**Task goal**: Starting at the line containing "were 1600x1200 pixels.", please quote every line up to and including the line containing "SW, SH = .270, .1655", exactly, and nothing beyond.

## Start

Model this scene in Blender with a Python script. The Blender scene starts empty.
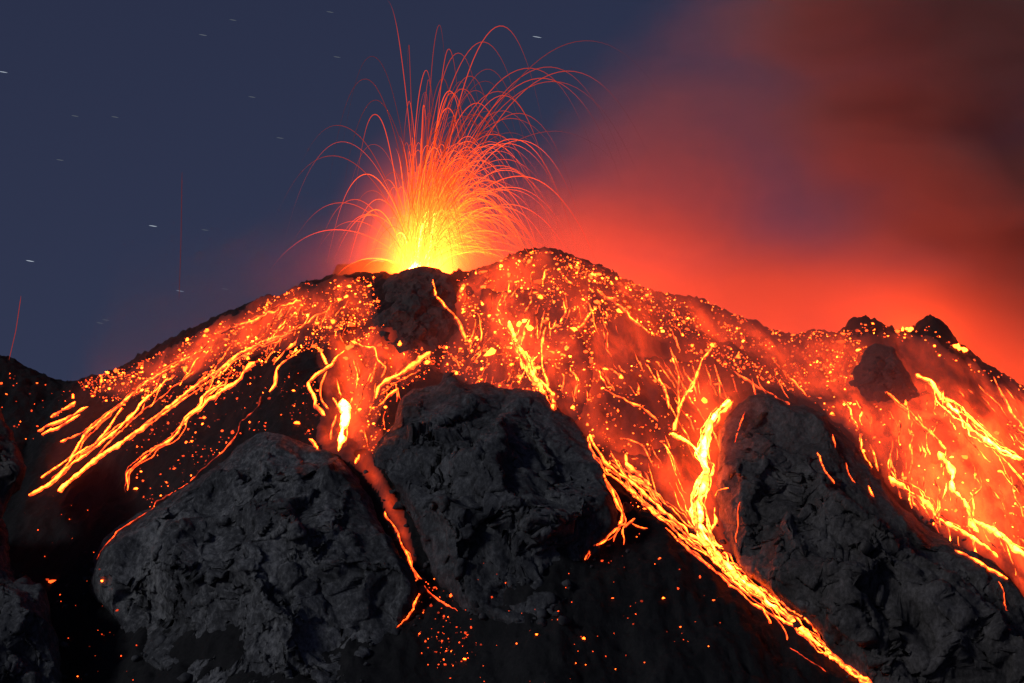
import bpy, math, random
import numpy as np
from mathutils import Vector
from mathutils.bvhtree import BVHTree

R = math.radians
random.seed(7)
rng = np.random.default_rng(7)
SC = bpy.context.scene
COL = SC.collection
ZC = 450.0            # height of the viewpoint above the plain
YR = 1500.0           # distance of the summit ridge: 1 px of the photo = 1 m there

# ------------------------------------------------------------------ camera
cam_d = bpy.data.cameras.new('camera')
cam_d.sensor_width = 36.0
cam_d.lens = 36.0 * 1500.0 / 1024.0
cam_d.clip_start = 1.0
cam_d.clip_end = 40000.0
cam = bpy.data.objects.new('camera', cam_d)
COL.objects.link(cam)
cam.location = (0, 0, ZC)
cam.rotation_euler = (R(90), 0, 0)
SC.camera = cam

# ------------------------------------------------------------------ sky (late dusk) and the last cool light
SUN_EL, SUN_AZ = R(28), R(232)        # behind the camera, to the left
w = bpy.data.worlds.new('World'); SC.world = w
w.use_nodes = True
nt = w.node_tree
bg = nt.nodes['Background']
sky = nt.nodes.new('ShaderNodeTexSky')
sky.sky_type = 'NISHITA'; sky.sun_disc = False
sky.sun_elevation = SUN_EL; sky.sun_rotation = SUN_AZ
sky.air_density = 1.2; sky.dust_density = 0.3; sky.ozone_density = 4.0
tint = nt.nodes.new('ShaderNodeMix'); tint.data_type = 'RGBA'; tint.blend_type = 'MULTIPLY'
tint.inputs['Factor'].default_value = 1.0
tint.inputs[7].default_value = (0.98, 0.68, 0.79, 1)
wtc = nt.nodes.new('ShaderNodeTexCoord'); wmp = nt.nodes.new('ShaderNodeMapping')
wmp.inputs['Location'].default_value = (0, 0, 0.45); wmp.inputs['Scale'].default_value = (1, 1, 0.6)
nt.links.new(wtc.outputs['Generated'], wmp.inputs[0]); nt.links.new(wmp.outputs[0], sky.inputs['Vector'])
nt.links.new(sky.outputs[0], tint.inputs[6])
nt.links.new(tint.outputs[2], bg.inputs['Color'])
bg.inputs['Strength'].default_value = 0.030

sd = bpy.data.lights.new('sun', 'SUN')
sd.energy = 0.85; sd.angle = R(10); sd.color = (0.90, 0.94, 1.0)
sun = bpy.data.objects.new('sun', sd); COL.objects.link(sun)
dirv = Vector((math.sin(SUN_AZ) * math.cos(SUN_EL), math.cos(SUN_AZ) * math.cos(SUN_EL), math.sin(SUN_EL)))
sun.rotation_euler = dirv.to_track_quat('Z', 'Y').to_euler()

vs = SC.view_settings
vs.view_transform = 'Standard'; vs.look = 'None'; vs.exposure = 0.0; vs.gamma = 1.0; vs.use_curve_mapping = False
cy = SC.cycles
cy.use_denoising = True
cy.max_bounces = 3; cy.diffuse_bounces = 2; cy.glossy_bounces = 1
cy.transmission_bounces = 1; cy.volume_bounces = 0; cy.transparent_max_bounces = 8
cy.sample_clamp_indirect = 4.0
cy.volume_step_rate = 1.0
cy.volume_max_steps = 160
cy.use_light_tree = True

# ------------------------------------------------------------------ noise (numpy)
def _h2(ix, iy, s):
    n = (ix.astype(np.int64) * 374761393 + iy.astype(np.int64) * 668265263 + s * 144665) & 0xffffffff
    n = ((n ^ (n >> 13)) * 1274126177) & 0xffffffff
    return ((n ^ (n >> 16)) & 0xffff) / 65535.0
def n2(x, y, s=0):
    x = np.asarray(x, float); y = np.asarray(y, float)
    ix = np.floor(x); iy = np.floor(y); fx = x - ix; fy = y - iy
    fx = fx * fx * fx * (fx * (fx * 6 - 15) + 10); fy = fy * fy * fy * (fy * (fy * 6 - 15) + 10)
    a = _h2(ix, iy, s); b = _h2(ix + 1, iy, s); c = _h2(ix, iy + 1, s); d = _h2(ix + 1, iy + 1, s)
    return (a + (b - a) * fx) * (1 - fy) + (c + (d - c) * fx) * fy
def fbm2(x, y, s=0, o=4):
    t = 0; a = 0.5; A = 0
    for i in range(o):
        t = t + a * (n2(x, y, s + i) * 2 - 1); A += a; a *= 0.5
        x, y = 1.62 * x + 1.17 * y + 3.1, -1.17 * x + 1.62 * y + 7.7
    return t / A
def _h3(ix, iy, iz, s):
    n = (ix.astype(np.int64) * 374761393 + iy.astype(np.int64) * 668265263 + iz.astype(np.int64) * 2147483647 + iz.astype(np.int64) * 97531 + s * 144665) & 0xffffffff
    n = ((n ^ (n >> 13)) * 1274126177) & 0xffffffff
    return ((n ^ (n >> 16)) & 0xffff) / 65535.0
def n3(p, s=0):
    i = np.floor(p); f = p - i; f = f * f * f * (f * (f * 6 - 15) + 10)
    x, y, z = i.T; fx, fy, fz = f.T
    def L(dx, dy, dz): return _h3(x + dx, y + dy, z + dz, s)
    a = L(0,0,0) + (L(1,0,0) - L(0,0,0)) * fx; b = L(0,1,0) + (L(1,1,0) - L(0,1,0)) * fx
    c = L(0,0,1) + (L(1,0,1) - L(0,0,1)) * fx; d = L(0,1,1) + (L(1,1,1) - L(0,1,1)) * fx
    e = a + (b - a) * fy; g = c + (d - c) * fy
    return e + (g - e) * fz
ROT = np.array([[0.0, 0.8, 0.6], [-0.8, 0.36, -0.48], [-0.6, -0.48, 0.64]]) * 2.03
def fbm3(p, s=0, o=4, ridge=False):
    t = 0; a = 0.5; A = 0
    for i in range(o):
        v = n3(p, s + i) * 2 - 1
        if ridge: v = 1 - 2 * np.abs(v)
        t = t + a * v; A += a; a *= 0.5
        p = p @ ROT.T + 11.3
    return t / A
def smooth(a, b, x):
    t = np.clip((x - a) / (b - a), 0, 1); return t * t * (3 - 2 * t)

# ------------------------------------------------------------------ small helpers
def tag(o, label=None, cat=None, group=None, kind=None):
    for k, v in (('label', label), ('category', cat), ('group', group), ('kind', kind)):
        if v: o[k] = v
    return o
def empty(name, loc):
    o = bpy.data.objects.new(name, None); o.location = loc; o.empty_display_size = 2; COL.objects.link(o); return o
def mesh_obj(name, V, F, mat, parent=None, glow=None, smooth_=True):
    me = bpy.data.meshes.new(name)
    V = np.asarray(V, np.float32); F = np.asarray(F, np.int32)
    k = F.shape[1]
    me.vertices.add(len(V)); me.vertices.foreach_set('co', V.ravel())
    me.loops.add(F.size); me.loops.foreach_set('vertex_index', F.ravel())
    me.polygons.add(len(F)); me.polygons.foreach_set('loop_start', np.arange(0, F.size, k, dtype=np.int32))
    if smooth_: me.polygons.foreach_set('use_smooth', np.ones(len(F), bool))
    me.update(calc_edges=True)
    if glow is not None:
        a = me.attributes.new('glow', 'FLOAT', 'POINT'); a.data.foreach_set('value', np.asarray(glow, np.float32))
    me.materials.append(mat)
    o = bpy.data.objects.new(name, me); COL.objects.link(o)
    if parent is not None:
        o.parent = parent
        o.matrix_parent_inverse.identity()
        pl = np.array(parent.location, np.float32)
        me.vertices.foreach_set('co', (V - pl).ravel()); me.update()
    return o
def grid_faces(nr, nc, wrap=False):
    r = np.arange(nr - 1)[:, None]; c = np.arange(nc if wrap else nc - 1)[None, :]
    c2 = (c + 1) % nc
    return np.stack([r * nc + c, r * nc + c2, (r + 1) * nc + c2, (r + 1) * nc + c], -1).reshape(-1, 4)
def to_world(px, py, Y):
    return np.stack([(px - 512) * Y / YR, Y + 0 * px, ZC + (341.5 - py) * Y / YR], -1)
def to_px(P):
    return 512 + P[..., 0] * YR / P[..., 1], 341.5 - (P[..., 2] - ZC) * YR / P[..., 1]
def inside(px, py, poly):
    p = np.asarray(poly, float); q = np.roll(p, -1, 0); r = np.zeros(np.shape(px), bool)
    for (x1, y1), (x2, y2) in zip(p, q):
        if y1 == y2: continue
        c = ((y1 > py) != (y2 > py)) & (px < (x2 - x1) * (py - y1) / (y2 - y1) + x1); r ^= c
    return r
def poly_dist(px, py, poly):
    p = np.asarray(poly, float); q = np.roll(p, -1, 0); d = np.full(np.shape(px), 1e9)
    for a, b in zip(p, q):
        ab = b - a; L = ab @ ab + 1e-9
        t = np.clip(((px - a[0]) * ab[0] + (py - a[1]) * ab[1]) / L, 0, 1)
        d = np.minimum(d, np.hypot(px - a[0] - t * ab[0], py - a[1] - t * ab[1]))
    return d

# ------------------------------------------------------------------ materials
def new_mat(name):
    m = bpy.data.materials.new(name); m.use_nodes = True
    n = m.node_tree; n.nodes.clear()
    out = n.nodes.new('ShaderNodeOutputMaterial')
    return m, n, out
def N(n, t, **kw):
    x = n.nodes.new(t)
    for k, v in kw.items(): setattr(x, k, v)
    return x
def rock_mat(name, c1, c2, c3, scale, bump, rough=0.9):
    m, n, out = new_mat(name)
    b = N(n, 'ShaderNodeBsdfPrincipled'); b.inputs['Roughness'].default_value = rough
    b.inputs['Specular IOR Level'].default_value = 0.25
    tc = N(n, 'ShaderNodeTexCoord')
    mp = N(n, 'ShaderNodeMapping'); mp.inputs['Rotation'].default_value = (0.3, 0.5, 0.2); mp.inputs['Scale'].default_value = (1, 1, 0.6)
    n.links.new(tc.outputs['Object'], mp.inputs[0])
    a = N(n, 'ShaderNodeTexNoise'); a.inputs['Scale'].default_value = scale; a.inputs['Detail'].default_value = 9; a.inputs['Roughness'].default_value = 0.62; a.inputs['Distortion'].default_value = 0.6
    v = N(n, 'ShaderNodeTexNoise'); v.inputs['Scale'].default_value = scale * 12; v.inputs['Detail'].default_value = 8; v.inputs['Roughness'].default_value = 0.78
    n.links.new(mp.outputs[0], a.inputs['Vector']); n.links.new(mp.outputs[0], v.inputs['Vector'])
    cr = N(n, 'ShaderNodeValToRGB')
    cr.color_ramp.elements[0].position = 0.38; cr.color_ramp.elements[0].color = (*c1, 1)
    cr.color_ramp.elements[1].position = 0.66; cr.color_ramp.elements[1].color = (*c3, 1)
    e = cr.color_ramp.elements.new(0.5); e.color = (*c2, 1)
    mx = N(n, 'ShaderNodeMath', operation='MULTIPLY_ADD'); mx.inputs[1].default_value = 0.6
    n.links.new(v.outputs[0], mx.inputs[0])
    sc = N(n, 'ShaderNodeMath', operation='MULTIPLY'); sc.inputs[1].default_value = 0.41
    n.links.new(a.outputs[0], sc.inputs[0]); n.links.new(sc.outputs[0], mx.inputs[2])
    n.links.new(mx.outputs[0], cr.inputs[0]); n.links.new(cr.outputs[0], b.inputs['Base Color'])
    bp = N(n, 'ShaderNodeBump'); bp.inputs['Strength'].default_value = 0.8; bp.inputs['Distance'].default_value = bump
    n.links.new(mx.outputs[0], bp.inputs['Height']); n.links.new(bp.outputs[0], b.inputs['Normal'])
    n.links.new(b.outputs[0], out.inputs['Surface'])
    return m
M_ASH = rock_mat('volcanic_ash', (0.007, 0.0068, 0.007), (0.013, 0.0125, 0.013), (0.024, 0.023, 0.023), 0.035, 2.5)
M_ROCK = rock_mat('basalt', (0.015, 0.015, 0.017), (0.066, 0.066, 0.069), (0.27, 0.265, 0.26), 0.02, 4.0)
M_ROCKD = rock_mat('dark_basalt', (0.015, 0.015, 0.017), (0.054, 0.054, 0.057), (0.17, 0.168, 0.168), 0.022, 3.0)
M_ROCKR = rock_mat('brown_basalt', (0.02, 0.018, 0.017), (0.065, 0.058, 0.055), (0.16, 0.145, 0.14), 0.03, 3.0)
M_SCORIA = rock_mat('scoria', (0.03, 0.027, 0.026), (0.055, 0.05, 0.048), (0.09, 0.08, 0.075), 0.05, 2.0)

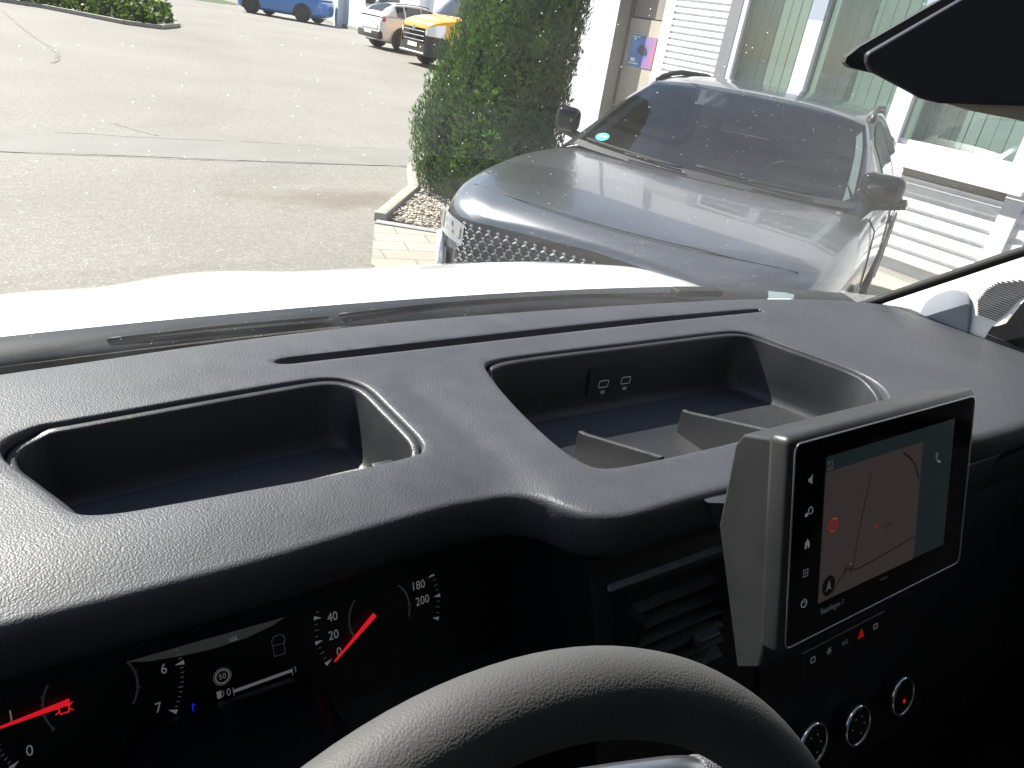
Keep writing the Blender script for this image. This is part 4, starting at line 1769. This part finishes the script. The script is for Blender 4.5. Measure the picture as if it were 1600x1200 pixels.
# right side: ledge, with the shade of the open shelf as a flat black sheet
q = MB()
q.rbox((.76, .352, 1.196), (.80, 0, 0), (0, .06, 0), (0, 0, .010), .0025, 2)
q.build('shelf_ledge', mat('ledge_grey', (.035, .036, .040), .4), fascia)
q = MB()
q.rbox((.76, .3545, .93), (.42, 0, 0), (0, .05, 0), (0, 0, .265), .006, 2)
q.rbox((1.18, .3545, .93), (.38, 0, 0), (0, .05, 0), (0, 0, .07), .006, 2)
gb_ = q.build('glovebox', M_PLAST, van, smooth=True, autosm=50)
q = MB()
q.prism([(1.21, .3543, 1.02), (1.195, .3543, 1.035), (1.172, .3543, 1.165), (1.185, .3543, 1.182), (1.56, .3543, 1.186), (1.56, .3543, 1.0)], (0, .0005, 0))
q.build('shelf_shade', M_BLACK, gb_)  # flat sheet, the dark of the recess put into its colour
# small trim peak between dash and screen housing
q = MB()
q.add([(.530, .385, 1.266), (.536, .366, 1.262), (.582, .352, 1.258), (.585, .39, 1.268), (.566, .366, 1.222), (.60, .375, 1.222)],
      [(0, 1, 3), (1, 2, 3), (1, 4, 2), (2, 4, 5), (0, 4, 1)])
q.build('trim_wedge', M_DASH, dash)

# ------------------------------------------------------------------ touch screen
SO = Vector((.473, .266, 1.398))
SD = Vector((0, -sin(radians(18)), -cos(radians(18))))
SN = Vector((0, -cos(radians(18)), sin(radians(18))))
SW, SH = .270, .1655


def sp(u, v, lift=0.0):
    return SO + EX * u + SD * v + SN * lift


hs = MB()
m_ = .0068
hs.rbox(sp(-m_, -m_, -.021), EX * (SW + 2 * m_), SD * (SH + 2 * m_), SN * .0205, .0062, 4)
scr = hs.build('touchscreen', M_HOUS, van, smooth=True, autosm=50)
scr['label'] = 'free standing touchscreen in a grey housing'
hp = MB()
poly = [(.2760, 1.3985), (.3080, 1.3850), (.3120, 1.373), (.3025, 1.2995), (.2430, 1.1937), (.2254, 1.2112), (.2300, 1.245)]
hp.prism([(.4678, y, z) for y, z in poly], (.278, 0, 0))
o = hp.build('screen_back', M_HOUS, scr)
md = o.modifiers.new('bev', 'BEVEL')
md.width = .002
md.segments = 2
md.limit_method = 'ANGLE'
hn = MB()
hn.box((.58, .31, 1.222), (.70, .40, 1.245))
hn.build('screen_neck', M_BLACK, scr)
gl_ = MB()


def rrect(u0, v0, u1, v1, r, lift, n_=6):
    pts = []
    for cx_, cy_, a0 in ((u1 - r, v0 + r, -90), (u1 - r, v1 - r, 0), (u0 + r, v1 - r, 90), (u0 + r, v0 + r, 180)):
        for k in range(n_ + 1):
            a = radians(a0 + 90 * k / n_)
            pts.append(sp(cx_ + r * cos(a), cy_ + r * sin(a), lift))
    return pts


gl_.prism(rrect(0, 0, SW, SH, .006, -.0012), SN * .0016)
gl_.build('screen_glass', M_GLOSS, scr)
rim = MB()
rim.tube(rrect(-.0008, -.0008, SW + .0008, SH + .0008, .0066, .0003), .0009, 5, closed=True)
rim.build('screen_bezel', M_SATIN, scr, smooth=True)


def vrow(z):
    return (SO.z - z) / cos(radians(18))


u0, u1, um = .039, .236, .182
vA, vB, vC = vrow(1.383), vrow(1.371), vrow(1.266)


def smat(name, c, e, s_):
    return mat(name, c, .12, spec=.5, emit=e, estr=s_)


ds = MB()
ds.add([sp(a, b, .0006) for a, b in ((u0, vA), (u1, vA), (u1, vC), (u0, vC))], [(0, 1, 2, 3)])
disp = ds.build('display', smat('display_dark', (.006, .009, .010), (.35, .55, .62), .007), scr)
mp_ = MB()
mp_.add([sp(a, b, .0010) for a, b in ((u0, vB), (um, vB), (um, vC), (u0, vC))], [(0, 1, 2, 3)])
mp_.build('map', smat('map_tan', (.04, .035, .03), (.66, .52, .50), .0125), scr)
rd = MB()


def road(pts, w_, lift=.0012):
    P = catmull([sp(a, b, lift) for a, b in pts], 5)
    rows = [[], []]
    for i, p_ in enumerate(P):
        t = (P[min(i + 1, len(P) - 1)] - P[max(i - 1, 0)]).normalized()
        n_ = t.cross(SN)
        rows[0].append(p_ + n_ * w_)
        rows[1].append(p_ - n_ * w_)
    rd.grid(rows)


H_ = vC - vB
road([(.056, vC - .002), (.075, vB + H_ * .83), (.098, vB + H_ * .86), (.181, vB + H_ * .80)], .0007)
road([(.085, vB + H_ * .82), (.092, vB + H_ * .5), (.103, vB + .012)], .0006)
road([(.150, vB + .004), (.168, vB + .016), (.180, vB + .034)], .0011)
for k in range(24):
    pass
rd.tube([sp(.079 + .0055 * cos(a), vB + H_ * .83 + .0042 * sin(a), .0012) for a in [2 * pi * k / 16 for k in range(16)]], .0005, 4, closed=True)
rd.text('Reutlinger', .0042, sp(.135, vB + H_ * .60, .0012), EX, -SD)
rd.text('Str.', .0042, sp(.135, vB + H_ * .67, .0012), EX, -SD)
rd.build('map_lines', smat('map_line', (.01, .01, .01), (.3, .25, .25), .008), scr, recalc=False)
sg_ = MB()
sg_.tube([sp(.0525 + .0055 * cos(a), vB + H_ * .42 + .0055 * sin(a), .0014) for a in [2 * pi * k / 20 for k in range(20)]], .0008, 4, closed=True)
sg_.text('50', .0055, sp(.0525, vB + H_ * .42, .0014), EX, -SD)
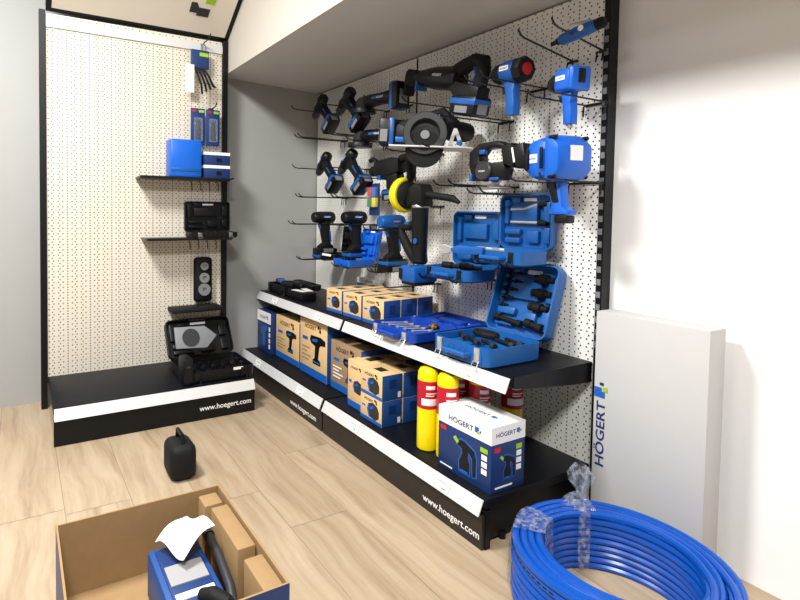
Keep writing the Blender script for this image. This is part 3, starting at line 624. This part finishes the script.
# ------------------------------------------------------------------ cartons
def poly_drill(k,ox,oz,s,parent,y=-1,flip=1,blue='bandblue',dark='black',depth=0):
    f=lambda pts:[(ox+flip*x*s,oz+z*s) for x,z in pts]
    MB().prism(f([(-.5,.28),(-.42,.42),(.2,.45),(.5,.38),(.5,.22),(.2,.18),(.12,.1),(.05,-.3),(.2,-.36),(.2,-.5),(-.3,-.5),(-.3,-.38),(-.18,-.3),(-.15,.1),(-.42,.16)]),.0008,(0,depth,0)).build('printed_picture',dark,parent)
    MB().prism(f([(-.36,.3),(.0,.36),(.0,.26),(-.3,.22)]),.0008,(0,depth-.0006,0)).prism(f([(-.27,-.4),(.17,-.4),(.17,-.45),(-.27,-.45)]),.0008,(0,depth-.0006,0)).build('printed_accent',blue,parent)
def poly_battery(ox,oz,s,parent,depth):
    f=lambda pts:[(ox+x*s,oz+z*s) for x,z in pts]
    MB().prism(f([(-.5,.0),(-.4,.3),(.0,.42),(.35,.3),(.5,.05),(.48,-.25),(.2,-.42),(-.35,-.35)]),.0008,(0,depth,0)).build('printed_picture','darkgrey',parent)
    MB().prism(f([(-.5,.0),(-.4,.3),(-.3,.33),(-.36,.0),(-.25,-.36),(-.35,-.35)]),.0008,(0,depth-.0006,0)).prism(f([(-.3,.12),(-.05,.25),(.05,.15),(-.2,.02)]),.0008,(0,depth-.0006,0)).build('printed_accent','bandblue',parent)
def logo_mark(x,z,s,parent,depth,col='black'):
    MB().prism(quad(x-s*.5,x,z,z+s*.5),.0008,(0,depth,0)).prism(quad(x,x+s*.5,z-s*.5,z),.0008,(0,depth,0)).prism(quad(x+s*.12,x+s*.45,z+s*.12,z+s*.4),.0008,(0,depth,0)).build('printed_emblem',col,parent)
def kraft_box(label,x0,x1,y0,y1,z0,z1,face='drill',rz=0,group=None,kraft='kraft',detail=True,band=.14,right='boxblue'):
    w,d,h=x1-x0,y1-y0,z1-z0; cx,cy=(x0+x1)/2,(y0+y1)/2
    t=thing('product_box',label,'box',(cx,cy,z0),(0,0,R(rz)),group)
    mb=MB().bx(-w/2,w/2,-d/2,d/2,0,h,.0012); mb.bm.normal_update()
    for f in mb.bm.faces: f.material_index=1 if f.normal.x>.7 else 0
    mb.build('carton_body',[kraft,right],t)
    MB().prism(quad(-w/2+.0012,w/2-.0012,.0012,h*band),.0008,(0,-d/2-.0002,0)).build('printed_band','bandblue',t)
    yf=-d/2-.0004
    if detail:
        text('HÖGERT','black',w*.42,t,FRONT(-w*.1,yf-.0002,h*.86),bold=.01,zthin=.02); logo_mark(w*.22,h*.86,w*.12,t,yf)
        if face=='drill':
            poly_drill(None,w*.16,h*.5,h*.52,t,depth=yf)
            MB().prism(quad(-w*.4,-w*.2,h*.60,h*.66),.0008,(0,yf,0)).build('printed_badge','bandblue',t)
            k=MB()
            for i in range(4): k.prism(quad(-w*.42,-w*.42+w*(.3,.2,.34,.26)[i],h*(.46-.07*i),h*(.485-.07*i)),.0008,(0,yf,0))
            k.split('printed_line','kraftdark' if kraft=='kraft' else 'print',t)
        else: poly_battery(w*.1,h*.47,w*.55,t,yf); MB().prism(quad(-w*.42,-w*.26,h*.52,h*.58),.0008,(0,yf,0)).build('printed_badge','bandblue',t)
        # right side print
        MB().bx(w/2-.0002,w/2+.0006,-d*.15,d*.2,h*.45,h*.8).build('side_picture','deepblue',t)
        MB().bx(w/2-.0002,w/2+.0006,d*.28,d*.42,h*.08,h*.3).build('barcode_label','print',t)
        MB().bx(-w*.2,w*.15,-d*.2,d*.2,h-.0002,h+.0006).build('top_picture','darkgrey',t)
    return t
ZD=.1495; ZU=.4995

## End

**Written solution**:
Keep writing the Blender script for this image. This is part 4, starting at line 1769. This part finishes the script. The script is for Blender 4.5. Measure the picture as if it were 1600x1200 pixels.
# right side: ledge, with the shade of the open shelf as a flat black sheet
q = MB()
q.rbox((.76, .352, 1.196), (.80, 0, 0), (0, .06, 0), (0, 0, .010), .0025, 2)
q.build('shelf_ledge', mat('ledge_grey', (.035, .036, .040), .4), fascia)
q = MB()
q.rbox((.76, .3545, .93), (.42, 0, 0), (0, .05, 0), (0, 0, .265), .006, 2)
q.rbox((1.18, .3545, .93), (.38, 0, 0), (0, .05, 0), (0, 0, .07), .006, 2)
gb_ = q.build('glovebox', M_PLAST, van, smooth=True, autosm=50)
q = MB()
q.prism([(1.21, .3543, 1.02), (1.195, .3543, 1.035), (1.172, .3543, 1.165), (1.185, .3543, 1.182), (1.56, .3543, 1.186), (1.56, .3543, 1.0)], (0, .0005, 0))
q.build('shelf_shade', M_BLACK, gb_)  # flat sheet, the dark of the recess put into its colour
# small trim peak between dash and screen housing
q = MB()
q.add([(.530, .385, 1.266), (.536, .366, 1.262), (.582, .352, 1.258), (.585, .39, 1.268), (.566, .366, 1.222), (.60, .375, 1.222)],
      [(0, 1, 3), (1, 2, 3), (1, 4, 2), (2, 4, 5), (0, 4, 1)])
q.build('trim_wedge', M_DASH, dash)

# ------------------------------------------------------------------ touch screen
SO = Vector((.473, .266, 1.398))
SD = Vector((0, -sin(radians(18)), -cos(radians(18))))
SN = Vector((0, -cos(radians(18)), sin(radians(18))))
SW, SH = .270, .1655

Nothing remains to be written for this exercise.